6/25/2008:
It was 58 years ago today that Russian-backed North Korea invaded South Korea. It was the first armed conflict fought by the United Nations to contain the spread of Communism.
A Bismarck Tribune editorial offers a picture of American sentiments in the summer of 1952:
“Soon the Korean war will be two years old,” the editor wrote. “Since the truce talks began about two weeks after the first anniversary, it is fair to say the second year has largely added up to stalemate.
“Yet there is something terribly cruel in such a view of this strangest of all wars. It seems to imply that nothing is happening, that no blood is being shed. Still we all know this is not so, that casualty lists continue to be issued, that the total of men killed or wounded rises weekly by blocks of a hundred or more.
“. . .this war is no stalemate to the families of men whose names appear on those lists. It is bitter combat, with the full horror that surrounds any other war we have ever fought.”
The editor went on to state the sacrifices being made on the home front were trivial compared to the suffering of service men and women in Korea.
“This is all-out war for a few,” he wrote, “and booming peacetime, marred only by the nervous tensions of the Cold War, for the many. This is death and horror for some, and no pain at all for most others.

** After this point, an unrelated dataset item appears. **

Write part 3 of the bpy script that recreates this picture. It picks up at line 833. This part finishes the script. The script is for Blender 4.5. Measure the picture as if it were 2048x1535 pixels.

“Perhaps it is humanly impossible for people living in a state of half war-half peace to acquire a full consciousness of the gravity of the times unless the war strikes directly at them. Most people do not easily conjure up the troubles of another. They are absorbed in their own, however small they may seem to the man who is fighting for his life at the front.”
The sentiments of that editor in 1952 still hold true today. Most of us remain oblivious to the sacrifices and suffering endured by the one and a half million Americans who served in the three years of the Korean War. Few have thanked them for successfully halting the Communist aggressors they were sent to fight.
The United States averaged almost a thousand combat-related deaths per month. One hundred seventy-two of them were from North Dakota. They deserve to be remembered.